[Entries with scene source code]
━━━━━━

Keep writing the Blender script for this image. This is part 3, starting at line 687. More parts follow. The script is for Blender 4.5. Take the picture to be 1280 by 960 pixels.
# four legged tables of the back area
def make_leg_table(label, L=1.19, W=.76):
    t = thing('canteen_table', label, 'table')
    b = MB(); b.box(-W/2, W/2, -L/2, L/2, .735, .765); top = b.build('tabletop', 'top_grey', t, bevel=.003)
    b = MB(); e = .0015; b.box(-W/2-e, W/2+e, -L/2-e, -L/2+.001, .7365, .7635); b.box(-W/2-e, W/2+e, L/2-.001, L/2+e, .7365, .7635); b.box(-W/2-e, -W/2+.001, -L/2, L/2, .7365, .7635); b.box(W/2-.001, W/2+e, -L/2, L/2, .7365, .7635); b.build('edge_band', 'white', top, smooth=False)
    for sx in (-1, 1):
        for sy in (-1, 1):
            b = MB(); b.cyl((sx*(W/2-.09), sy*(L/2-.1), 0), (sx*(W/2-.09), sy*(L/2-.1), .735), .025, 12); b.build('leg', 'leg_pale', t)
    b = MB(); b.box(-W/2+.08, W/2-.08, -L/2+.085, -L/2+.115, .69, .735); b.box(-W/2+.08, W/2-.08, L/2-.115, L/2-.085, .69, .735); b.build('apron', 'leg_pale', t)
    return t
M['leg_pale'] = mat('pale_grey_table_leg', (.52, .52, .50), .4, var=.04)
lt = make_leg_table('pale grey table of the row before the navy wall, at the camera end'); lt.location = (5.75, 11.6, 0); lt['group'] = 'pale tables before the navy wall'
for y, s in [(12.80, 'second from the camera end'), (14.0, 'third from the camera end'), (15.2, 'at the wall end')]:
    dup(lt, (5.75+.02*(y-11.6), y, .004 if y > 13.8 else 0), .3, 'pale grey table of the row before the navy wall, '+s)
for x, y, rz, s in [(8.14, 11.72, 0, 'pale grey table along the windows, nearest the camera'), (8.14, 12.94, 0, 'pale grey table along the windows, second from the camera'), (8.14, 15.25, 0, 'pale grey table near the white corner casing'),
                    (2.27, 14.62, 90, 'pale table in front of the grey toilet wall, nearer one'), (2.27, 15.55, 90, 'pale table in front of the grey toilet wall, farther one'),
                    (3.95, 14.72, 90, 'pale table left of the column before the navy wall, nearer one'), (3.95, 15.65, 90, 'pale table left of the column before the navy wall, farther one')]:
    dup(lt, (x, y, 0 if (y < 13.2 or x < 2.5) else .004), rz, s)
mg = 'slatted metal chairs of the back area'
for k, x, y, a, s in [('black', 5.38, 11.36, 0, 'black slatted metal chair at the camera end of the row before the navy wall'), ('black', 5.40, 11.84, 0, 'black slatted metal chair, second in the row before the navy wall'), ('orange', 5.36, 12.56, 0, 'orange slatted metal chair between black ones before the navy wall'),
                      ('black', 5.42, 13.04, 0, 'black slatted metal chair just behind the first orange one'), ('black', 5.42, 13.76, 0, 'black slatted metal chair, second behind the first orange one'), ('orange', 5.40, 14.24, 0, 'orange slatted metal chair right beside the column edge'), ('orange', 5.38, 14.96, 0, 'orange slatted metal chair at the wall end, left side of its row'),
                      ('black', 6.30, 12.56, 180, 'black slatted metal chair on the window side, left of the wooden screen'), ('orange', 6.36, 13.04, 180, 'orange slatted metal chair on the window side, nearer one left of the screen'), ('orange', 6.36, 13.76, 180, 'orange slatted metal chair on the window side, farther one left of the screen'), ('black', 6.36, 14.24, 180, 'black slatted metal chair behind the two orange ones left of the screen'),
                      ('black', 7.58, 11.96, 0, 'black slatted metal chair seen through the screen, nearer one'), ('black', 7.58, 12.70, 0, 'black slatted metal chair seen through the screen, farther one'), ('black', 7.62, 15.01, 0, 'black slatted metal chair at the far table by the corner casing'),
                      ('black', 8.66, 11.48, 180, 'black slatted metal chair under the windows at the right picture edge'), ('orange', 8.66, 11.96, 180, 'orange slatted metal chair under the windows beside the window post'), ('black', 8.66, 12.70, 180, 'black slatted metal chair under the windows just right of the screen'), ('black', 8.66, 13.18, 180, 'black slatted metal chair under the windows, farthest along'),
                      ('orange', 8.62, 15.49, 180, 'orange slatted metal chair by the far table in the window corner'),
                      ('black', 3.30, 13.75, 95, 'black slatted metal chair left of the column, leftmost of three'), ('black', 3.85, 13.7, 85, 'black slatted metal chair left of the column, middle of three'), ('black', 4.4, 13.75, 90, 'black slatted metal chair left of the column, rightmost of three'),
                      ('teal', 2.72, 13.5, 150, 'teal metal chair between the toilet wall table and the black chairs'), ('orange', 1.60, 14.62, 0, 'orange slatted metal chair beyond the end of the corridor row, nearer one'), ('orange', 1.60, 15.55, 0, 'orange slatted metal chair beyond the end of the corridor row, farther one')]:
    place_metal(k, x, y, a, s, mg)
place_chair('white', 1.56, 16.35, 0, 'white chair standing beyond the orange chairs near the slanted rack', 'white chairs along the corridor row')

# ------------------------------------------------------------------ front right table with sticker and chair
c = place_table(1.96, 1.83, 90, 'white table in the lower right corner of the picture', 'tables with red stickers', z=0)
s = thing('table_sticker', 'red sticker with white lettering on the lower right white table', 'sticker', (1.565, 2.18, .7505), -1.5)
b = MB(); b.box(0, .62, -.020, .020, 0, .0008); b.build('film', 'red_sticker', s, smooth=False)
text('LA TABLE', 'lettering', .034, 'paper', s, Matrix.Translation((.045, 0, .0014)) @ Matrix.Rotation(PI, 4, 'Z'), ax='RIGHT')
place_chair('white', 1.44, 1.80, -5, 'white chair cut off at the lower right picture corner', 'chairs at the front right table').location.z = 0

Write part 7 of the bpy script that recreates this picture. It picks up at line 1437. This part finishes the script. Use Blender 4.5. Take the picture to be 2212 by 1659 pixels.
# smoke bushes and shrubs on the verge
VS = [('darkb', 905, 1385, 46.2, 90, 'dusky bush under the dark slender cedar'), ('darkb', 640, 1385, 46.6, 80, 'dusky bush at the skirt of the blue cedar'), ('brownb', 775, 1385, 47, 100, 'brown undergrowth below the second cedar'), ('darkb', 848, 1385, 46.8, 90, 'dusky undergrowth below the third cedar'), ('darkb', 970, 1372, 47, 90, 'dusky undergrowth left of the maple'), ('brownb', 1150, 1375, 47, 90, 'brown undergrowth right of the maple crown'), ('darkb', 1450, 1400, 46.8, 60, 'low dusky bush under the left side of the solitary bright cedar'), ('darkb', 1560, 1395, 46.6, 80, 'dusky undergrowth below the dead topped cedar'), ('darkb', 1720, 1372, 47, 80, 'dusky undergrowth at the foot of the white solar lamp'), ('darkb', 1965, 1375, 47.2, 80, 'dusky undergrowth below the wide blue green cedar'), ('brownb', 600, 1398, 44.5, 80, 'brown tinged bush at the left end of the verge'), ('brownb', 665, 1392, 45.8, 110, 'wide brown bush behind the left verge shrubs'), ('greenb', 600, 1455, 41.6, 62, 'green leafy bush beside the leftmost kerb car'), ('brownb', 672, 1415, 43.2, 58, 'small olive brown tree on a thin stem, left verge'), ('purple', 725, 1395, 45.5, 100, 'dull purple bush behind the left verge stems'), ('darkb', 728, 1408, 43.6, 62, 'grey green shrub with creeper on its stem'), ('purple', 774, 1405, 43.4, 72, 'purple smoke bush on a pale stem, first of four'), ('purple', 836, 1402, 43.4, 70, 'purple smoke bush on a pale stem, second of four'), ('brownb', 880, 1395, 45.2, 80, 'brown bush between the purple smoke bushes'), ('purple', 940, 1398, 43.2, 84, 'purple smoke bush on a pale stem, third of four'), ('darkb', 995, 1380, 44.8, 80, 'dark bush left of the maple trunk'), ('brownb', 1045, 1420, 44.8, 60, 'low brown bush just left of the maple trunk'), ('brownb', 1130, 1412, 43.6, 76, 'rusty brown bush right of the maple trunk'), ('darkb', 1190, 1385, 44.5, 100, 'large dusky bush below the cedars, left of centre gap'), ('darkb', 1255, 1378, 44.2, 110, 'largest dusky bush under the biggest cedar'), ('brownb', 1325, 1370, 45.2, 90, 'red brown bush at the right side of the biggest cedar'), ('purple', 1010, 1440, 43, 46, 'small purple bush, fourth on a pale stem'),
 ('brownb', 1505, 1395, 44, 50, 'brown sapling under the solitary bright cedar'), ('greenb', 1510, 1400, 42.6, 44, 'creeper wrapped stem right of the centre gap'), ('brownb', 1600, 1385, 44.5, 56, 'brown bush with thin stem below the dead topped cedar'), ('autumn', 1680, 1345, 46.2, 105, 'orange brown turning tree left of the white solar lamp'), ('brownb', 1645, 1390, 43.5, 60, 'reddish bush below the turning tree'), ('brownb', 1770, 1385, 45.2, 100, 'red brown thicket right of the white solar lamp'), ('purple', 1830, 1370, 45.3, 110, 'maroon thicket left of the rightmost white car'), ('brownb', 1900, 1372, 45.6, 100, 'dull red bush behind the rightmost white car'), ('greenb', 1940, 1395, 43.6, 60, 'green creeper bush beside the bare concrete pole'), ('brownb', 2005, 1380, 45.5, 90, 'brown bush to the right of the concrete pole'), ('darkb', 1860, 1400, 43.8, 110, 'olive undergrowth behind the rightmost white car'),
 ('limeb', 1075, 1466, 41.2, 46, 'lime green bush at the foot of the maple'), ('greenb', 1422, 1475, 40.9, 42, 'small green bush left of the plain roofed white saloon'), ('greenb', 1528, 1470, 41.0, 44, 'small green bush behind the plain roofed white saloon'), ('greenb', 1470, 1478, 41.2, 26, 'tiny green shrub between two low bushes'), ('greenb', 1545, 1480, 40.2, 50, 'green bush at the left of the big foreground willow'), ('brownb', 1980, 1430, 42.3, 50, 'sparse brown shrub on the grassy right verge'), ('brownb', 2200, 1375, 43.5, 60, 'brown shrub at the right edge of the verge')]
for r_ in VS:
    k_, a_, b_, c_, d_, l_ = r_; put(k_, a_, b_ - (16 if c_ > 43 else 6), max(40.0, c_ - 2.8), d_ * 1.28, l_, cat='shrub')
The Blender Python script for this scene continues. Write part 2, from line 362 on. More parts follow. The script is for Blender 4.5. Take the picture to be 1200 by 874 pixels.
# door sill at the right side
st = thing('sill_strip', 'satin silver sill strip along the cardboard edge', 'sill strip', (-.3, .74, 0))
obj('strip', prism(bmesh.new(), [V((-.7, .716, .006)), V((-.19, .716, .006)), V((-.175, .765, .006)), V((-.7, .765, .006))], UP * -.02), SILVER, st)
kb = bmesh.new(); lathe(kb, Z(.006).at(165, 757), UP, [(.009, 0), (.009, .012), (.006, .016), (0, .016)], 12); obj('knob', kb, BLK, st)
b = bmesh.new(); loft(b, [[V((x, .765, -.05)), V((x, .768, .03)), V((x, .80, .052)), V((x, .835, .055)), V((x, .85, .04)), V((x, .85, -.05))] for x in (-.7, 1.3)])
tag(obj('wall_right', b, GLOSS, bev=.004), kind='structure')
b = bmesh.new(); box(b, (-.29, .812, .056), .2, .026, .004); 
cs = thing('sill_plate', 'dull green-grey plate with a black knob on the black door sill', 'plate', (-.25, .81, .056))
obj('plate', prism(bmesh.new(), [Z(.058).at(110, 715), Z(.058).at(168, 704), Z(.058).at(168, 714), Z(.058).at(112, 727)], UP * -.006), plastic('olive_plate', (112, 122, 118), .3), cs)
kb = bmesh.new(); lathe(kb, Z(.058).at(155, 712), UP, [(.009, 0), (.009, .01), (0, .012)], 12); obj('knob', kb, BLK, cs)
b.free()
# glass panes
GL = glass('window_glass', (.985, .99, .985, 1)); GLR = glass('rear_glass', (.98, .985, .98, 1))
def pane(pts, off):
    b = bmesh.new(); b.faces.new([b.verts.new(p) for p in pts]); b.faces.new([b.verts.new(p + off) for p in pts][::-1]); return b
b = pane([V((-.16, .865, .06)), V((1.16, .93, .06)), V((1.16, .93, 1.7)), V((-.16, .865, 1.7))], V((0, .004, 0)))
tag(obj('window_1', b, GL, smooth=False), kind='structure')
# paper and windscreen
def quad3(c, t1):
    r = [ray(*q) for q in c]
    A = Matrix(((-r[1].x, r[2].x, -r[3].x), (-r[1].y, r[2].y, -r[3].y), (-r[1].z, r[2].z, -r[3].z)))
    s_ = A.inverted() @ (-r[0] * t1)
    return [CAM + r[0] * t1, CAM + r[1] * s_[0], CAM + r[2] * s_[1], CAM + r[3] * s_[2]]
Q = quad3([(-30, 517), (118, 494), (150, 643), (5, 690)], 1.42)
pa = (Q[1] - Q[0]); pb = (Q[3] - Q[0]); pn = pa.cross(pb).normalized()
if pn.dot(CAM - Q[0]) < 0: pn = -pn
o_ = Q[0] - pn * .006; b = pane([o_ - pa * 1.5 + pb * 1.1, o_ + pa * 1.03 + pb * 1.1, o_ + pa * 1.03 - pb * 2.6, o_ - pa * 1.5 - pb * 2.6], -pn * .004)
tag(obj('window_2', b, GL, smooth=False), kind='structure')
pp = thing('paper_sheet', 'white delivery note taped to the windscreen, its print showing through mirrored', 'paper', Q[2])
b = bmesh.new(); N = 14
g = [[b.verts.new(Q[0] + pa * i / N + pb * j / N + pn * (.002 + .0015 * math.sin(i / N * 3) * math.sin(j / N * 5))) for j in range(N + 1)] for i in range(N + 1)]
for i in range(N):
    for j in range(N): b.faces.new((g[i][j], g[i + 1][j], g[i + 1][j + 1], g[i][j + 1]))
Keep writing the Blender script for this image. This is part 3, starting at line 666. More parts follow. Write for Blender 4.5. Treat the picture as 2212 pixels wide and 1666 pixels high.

━━━━━━

■ **Problem description**
In the entries above, how many lines contain the word "image"? Answer with the number only.

■ **Right answer**
2